Stated goal - Do not include the pictures; repeat the rest of the data exactly.

Data segment -
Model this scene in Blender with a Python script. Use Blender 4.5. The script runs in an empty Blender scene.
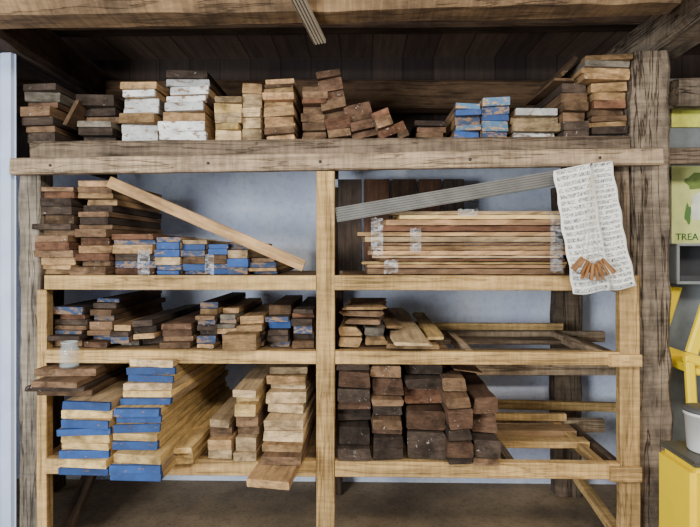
import bpy, bmesh, math, random
from mathutils import Vector, Matrix
random.seed(11)
TH=math.radians(1.3)
CX,CY,CZ=2.2*math.tan(TH),-2.2,1.29
def P(px,py,y):
    a=(px-350)/550; b=-(py-250)/550
    dx=math.cos(TH)*a-math.sin(TH); dy=math.sin(TH)*a+math.cos(TH)
    t=(y-CY)/dy
    return Vector((CX+t*dx,y,CZ+t*b))
def lin(r,g,b):
    f=lambda c:((c/255+0.055)/1.055)**2.4 if c>10 else c/255/12.92
    return (f(r),f(g),f(b),1)
# ---------------- materials
def newmat(n):
    m=bpy.data.materials.new(n); m.use_nodes=True
    nt=m.node_tree; b=nt.nodes['Principled BSDF']; return m,nt,b
def N(nt,t,**k):
    n=nt.nodes.new(t)
    for a,v in k.items(): setattr(n,a,v)
    return n
def ramp(nt,fac,stops):
    r=N(nt,'ShaderNodeValToRGB'); cr=r.color_ramp
    while len(cr.elements)<len(stops): cr.elements.new(0.5)
    for e,(p,c) in zip(cr.elements,stops): e.position=p; e.color=c
    nt.links.new(fac,r.inputs[0]); return r.outputs[0]
def sc(c,k): return (c[0]*k,c[1]*k,c[2]*k,1)
def coords(nt,scale,rnd=True):
    tc=N(nt,'ShaderNodeTexCoord'); mp=N(nt,'ShaderNodeMapping'); mp.inputs['Scale'].default_value=scale
    nt.links.new(tc.outputs['Object'],mp.inputs['Vector'])
    oi=N(nt,'ShaderNodeObjectInfo'); mu=N(nt,'ShaderNodeMath',operation='MULTIPLY'); mu.inputs[1].default_value=37.0
    nt.links.new(oi.outputs['Random'],mu.inputs[0])
    if rnd: nt.links.new(mu.outputs[0],mp.inputs['Location'])
    return mp.outputs[0],oi,tc
def noise(nt,vec,scale,detail=4,rough=.6,dist=0):
    n=N(nt,'ShaderNodeTexNoise'); n.inputs['Scale'].default_value=scale; n.inputs['Detail'].default_value=detail
    n.inputs['Roughness'].default_value=rough; n.inputs['Distortion'].default_value=dist
    nt.links.new(vec,n.inputs['Vector']); return n.outputs['Fac']
def mix(nt,fac,a,b,mode='MIX'):
    m=N(nt,'ShaderNodeMixRGB',blend_type=mode)
    for i,v in enumerate((fac,a,b)):
        if hasattr(v,'is_linked'): nt.links.new(v,m.inputs[i])
        else: m.inputs[i].default_value=v
    return m.outputs[0]
def rndval(nt,oi,col,lo,hi):
    mr=N(nt,'ShaderNodeMapRange'); mr.inputs['To Min'].default_value=lo; mr.inputs['To Max'].default_value=hi
    nt.links.new(oi.outputs['Random'],mr.inputs['Value'])
    h=N(nt,'ShaderNodeHueSaturation'); nt.links.new(mr.outputs[0],h.inputs['Value']); nt.links.new(col,h.inputs['Color'])
    return h.outputs[0]
def bump(nt,b,h,s=.4,d=.003):
    bp=N(nt,'ShaderNodeBump'); bp.inputs['Strength'].default_value=s; bp.inputs['Distance'].default_value=d
    nt.links.new(h,bp.inputs['Height']); nt.links.new(bp.outputs[0],b.inputs['Normal'])
def wood(name,c,sc_=(30,2.0,30),lo=.6,hi=1.2,dirt=.55,bs=.5,crack=0,saw=0,cs=(20,.8,20)):
    m,nt,b=newmat(name)
    v,oi,tc=coords(nt,sc_)
    n1=noise(nt,v,1.6,6,.65,.6)
    col=ramp(nt,n1,[(.3,sc(c,.52)),(.5,c),(.7,sc(c,1.3))])
    v2,_,_=coords(nt,(6,2.5,6))
    n2=noise(nt,v2,1.5,5,.7)
    d=ramp(nt,n2,[(.35,(1-dirt,1-dirt,1-dirt*.95,1)),(.62,(1,1,1,1))])
    col=mix(nt,1.0,col,d,'MULTIPLY')
    v3,_,_=coords(nt,(70,8,70)); n3=noise(nt,v3,1,3,.6)
    k=ramp(nt,n3,[(.25,(.35,.3,.25,1)),(.38,(1,1,1,1))])
    col=mix(nt,.6,col,k,'MULTIPLY')
    h=n1
    if crack:
        v4,_,_=coords(nt,cs); n4=noise(nt,v4,1.1,4,.6,.4)
        ck=ramp(nt,n4,[(.480,(1,1,1,1)),(.497,(.15,.12,.1,1)),(.503,(.15,.12,.1,1)),(.52,(1,1,1,1))])
        col=mix(nt,crack,col,ck,'MULTIPLY'); h=mix(nt,.5,n1,ck)
    if saw:
        v5,_,_=coords(nt,(5,60,5)); n5=noise(nt,v5,1,3,.6,.5)
        col=mix(nt,saw,col,ramp(nt,n5,[(.4,(.5,.47,.45,1)),(.6,(1.1,1.1,1.1,1))]),'MULTIPLY')
    col=rndval(nt,oi,col,lo,hi)
    nt.links.new(col,b.inputs['Base Color']); b.inputs['Roughness'].default_value=.88
    b.inputs['Specular IOR Level'].default_value=.2
    bump(nt,b,h,bs,.004); return m
def endwood(name,c):
    m,nt,b=newmat(name)
    v,oi,tc=coords(nt,(12,12,55))
    n1=noise(nt,v,1.5,5,.7,1.0)
    v2,_,_=coords(nt,(14,14,14)); n2=noise(nt,v2,1.3,4,.6)
    col=ramp(nt,n1,[(.3,sc(c,.48)),(.5,c),(.72,sc(c,1.35))])
    col=mix(nt,.88,col,ramp(nt,n2,[(.35,(.32,.31,.30,1)),(.62,(1,1,1,1))]),'MULTIPLY')
    v3,_,_=coords(nt,(45,45,45)); n3=noise(nt,v3,1.0,3,.6,1.5)
    ch=ramp(nt,n3,[(.67,(0,0,0,1)),(.71,(1,1,1,1))])
    col=mix(nt,mix(nt,1,ch,(.5,.5,.5,1),'MULTIPLY'),col,lin(205,200,192))
    col=rndval(nt,oi,col,.5,1.25)
    nt.links.new(col,b.inputs['Base Color']); b.inputs['Roughness'].default_value=.9
    b.inputs['Specular IOR Level'].default_value=.2
    bump(nt,b,n1,.4,.003); return m
def paint(name,c,w,th=.40):
    m,nt,b=newmat(name)
    v,oi,tc=coords(nt,(20,20,45)); n1=noise(nt,v,1.4,5,.7)
    f=ramp(nt,n1,[(th,(0,0,0,1)),(th+.07,(1,1,1,1))])
    v2,_,_=coords(nt,(9,9,9)); n2=noise(nt,v2,1.4,3,.6)
    pc=ramp(nt,n2,[(.3,sc(c,.55)),(.6,c),(.8,sc(c,1.35))])
    col=rndval(nt,oi,mix(nt,f,w,pc),.6,1.15)
    nt.links.new(col,b.inputs['Base Color']); b.inputs['Roughness'].default_value=.7
    return m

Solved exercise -
Model this scene in Blender with a Python script. Use Blender 4.5. The script runs in an empty Blender scene.
import bpy, bmesh, math, random
from mathutils import Vector, Matrix
random.seed(11)
TH=math.radians(1.3)
CX,CY,CZ=2.2*math.tan(TH),-2.2,1.29
def P(px,py,y):
    a=(px-350)/550; b=-(py-250)/550
    dx=math.cos(TH)*a-math.sin(TH); dy=math.sin(TH)*a+math.cos(TH)
    t=(y-CY)/dy
    return Vector((CX+t*dx,y,CZ+t*b))
def lin(r,g,b):
    f=lambda c:((c/255+0.055)/1.055)**2.4 if c>10 else c/255/12.92
    return (f(r),f(g),f(b),1)
# ---------------- materials
def newmat(n):
    m=bpy.data.materials.new(n); m.use_nodes=True
    nt=m.node_tree; b=nt.nodes['Principled BSDF']; return m,nt,b
def N(nt,t,**k):
    n=nt.nodes.new(t)
    for a,v in k.items(): setattr(n,a,v)
    return n
def ramp(nt,fac,stops):
    r=N(nt,'ShaderNodeValToRGB'); cr=r.color_ramp
    while len(cr.elements)<len(stops): cr.elements.new(0.5)
    for e,(p,c) in zip(cr.elements,stops): e.position=p; e.color=c
    nt.links.new(fac,r.inputs[0]); return r.outputs[0]
def sc(c,k): return (c[0]*k,c[1]*k,c[2]*k,1)
def coords(nt,scale,rnd=True):
    tc=N(nt,'ShaderNodeTexCoord'); mp=N(nt,'ShaderNodeMapping'); mp.inputs['Scale'].default_value=scale
    nt.links.new(tc.outputs['Object'],mp.inputs['Vector'])
    oi=N(nt,'ShaderNodeObjectInfo'); mu=N(nt,'ShaderNodeMath',operation='MULTIPLY'); mu.inputs[1].default_value=37.0
    nt.links.new(oi.outputs['Random'],mu.inputs[0])
    if rnd: nt.links.new(mu.outputs[0],mp.inputs['Location'])
    return mp.outputs[0],oi,tc
def noise(nt,vec,scale,detail=4,rough=.6,dist=0):
    n=N(nt,'ShaderNodeTexNoise'); n.inputs['Scale'].default_value=scale; n.inputs['Detail'].default_value=detail
    n.inputs['Roughness'].default_value=rough; n.inputs['Distortion'].default_value=dist
    nt.links.new(vec,n.inputs['Vector']); return n.outputs['Fac']
def mix(nt,fac,a,b,mode='MIX'):
    m=N(nt,'ShaderNodeMixRGB',blend_type=mode)
    for i,v in enumerate((fac,a,b)):
        if hasattr(v,'is_linked'): nt.links.new(v,m.inputs[i])
        else: m.inputs[i].default_value=v
    return m.outputs[0]
def rndval(nt,oi,col,lo,hi):
    mr=N(nt,'ShaderNodeMapRange'); mr.inputs['To Min'].default_value=lo; mr.inputs['To Max'].default_value=hi
    nt.links.new(oi.outputs['Random'],mr.inputs['Value'])
    h=N(nt,'ShaderNodeHueSaturation'); nt.links.new(mr.outputs[0],h.inputs['Value']); nt.links.new(col,h.inputs['Color'])
    return h.outputs[0]
def bump(nt,b,h,s=.4,d=.003):
    bp=N(nt,'ShaderNodeBump'); bp.inputs['Strength'].default_value=s; bp.inputs['Distance'].default_value=d
    nt.links.new(h,bp.inputs['Height']); nt.links.new(bp.outputs[0],b.inputs['Normal'])
def wood(name,c,sc_=(30,2.0,30),lo=.6,hi=1.2,dirt=.55,bs=.5,crack=0,saw=0,cs=(20,.8,20)):
    m,nt,b=newmat(name)
    v,oi,tc=coords(nt,sc_)
    n1=noise(nt,v,1.6,6,.65,.6)
    col=ramp(nt,n1,[(.3,sc(c,.52)),(.5,c),(.7,sc(c,1.3))])
    v2,_,_=coords(nt,(6,2.5,6))
    n2=noise(nt,v2,1.5,5,.7)
    d=ramp(nt,n2,[(.35,(1-dirt,1-dirt,1-dirt*.95,1)),(.62,(1,1,1,1))])
    col=mix(nt,1.0,col,d,'MULTIPLY')
    v3,_,_=coords(nt,(70,8,70)); n3=noise(nt,v3,1,3,.6)
    k=ramp(nt,n3,[(.25,(.35,.3,.25,1)),(.38,(1,1,1,1))])
    col=mix(nt,.6,col,k,'MULTIPLY')
    h=n1
    if crack:
        v4,_,_=coords(nt,cs); n4=noise(nt,v4,1.1,4,.6,.4)
        ck=ramp(nt,n4,[(.480,(1,1,1,1)),(.497,(.15,.12,.1,1)),(.503,(.15,.12,.1,1)),(.52,(1,1,1,1))])
        col=mix(nt,crack,col,ck,'MULTIPLY'); h=mix(nt,.5,n1,ck)
    if saw:
        v5,_,_=coords(nt,(5,60,5)); n5=noise(nt,v5,1,3,.6,.5)
        col=mix(nt,saw,col,ramp(nt,n5,[(.4,(.5,.47,.45,1)),(.6,(1.1,1.1,1.1,1))]),'MULTIPLY')
    col=rndval(nt,oi,col,lo,hi)
    nt.links.new(col,b.inputs['Base Color']); b.inputs['Roughness'].default_value=.88
    b.inputs['Specular IOR Level'].default_value=.2
    bump(nt,b,h,bs,.004); return m
def endwood(name,c):
    m,nt,b=newmat(name)
    v,oi,tc=coords(nt,(12,12,55))
    n1=noise(nt,v,1.5,5,.7,1.0)
    v2,_,_=coords(nt,(14,14,14)); n2=noise(nt,v2,1.3,4,.6)
    col=ramp(nt,n1,[(.3,sc(c,.48)),(.5,c),(.72,sc(c,1.35))])
    col=mix(nt,.88,col,ramp(nt,n2,[(.35,(.32,.31,.30,1)),(.62,(1,1,1,1))]),'MULTIPLY')
    v3,_,_=coords(nt,(45,45,45)); n3=noise(nt,v3,1.0,3,.6,1.5)
    ch=ramp(nt,n3,[(.67,(0,0,0,1)),(.71,(1,1,1,1))])
    col=mix(nt,mix(nt,1,ch,(.5,.5,.5,1),'MULTIPLY'),col,lin(205,200,192))
    col=rndval(nt,oi,col,.5,1.25)
    nt.links.new(col,b.inputs['Base Color']); b.inputs['Roughness'].default_value=.9
    b.inputs['Specular IOR Level'].default_value=.2
    bump(nt,b,n1,.4,.003); return m
def paint(name,c,w,th=.40):
    m,nt,b=newmat(name)
    v,oi,tc=coords(nt,(20,20,45)); n1=noise(nt,v,1.4,5,.7)
    f=ramp(nt,n1,[(th,(0,0,0,1)),(th+.07,(1,1,1,1))])
    v2,_,_=coords(nt,(9,9,9)); n2=noise(nt,v2,1.4,3,.6)
    pc=ramp(nt,n2,[(.3,sc(c,.55)),(.6,c),(.8,sc(c,1.35))])
    col=rndval(nt,oi,mix(nt,f,w,pc),.6,1.15)
    nt.links.new(col,b.inputs['Base Color']); b.inputs['Roughness'].default_value=.7
    return m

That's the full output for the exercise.